The walkway over the domed roof, Quito Basilica, Ecuador | ©Angela Drake

At the end of this walkway, you’ll climb once again. This time it will be a short but steep ladder. Then, once outside with the grotesques and the diamond shaped tiles and decorative metalwork on the roof, you can take a chance to catch your breathe before climbing even more.

Detail of the Basilica Rooftop, Quito, Ecuador | ©Angela Drake

Now comes the part that some people just can’t handle. To enter the steeple, you must climb a very steep ladder. To make it worse, it is possible to see past each of the rungs to the ground below! If you are afraid of heights, this can be a challenge. 

But the views are worth it!
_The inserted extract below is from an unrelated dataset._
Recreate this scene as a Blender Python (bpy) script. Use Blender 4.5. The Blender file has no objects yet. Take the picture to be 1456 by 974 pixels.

From here, you can see the Virgin of the Panecillo standing proudly on her hill, framed by the two towers. It’s a picture just begging to be taken.

Time Management At The Basilica

Plan on spending at least an hour up top. Or more if you decide to have a drink at the cafe or wander through the gift shop. If you’ve chosen a sunny day with clear views, take your best camera and have a wonderful time capturing the city of Quito in all its glory. If you are a lover of architecture, this is a must do visit as you will see parts of this church in ways that can’t be repeated in other locations.

This is the cafe, a room with a view | ©Angela Drake

How To Get To The Basilica

Because parking can be tight, we recommend arriving by taxi or using public transportation (take care to hide your camera and protect your personal belongings). If you must arrive by car, there is a parking garage on Calle Venezuela immediately past the Basilica on the left-hand side of the street. It is a tight squeeze and only those drivers with skills at maneuvering in tight spaces should dare to enter!

The Panecillo looking very much like the loaf of bread for which it is name | ©Angela Drake

This article was originally written in March 2014. It has been reformatted and edited to include information from a since-deleted article.